Aim: Write each line of the material exactly as given, from the top through the line that contains "C = bpy.context.collection", and omit all pictures.
* begin *
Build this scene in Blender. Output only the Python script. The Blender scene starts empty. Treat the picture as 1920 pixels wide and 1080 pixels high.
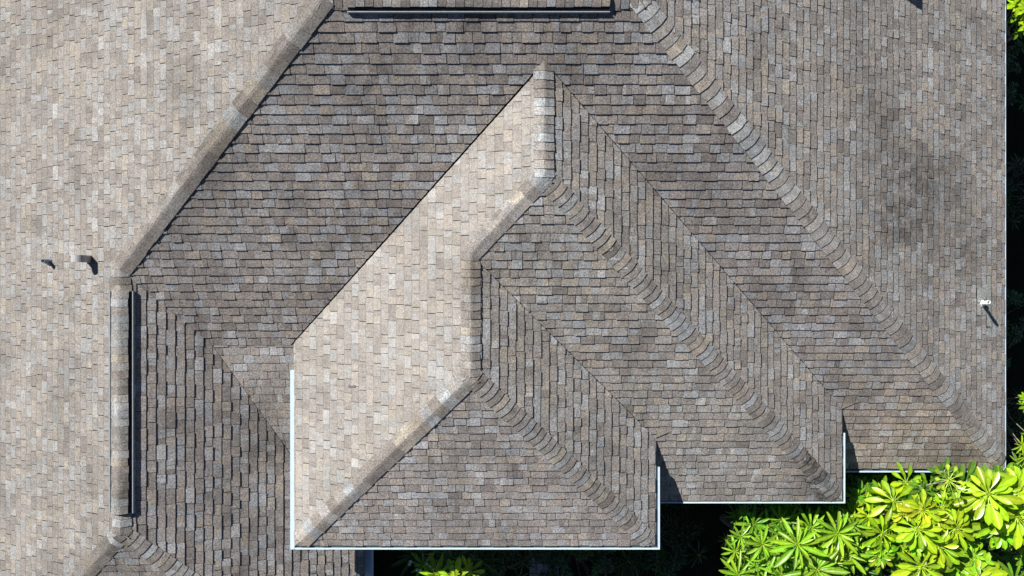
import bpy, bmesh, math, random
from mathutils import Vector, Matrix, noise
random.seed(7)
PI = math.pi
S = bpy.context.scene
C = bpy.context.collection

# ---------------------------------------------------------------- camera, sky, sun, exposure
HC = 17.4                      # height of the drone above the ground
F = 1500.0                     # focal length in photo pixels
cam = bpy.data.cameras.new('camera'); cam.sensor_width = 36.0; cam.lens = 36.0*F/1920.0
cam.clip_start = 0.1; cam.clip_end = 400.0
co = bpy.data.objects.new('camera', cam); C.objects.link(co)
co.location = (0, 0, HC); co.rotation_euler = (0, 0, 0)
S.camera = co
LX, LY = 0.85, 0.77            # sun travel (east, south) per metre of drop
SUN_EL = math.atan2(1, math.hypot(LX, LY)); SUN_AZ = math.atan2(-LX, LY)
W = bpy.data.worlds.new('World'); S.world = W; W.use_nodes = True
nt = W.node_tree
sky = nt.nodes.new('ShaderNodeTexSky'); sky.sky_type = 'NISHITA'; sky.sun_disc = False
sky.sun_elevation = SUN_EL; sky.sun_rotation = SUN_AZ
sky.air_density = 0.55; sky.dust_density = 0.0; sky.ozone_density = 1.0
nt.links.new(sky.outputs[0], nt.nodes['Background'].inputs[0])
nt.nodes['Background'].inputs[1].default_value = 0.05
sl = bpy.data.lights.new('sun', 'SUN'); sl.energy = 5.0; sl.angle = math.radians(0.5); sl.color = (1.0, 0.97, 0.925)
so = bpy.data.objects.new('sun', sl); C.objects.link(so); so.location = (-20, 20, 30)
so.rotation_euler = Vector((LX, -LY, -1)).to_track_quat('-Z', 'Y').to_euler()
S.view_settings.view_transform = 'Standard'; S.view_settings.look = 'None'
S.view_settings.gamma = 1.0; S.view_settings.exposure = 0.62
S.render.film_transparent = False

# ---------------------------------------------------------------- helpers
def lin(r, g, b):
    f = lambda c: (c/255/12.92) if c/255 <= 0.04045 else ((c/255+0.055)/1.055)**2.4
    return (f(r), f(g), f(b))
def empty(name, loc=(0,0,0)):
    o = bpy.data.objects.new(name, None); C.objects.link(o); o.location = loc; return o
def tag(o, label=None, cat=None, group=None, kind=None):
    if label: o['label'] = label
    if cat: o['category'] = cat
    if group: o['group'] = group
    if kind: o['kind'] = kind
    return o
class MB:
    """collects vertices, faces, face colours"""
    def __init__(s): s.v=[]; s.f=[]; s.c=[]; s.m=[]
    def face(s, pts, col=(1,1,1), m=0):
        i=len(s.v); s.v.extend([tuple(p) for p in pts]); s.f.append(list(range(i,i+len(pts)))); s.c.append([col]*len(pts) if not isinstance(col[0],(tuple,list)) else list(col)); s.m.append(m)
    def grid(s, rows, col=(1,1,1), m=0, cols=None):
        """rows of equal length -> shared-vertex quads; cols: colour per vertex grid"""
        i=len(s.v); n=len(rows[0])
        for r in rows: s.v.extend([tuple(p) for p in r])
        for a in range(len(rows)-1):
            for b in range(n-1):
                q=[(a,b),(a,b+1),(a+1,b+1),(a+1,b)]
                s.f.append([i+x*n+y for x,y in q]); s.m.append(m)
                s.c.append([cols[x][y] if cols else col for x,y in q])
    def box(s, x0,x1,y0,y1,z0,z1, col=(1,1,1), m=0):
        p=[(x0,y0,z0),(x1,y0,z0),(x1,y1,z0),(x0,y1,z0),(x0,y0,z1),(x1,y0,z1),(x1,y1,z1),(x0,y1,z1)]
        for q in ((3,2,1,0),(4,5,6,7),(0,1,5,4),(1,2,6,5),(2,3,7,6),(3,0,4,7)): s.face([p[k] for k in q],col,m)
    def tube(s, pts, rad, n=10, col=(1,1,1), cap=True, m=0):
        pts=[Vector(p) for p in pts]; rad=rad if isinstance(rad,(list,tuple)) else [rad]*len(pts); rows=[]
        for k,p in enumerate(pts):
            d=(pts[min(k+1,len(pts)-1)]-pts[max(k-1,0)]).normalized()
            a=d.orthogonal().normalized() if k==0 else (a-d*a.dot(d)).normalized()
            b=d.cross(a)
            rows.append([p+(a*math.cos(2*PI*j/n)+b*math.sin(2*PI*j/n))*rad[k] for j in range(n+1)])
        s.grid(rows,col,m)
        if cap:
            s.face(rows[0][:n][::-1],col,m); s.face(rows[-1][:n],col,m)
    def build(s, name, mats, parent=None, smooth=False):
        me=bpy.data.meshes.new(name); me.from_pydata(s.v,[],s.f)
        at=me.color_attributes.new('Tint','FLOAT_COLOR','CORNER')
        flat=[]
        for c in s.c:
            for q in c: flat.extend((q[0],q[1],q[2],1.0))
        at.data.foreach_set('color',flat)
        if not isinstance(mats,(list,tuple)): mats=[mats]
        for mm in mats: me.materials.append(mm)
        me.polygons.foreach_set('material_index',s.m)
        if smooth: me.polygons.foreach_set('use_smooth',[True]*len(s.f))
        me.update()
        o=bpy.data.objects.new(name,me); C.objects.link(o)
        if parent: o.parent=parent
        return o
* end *
Expected answer:
Build this scene in Blender. Output only the Python script. The Blender scene starts empty. Treat the picture as 1920 pixels wide and 1080 pixels high.
import bpy, bmesh, math, random
from mathutils import Vector, Matrix, noise
random.seed(7)
PI = math.pi
S = bpy.context.scene
C = bpy.context.collection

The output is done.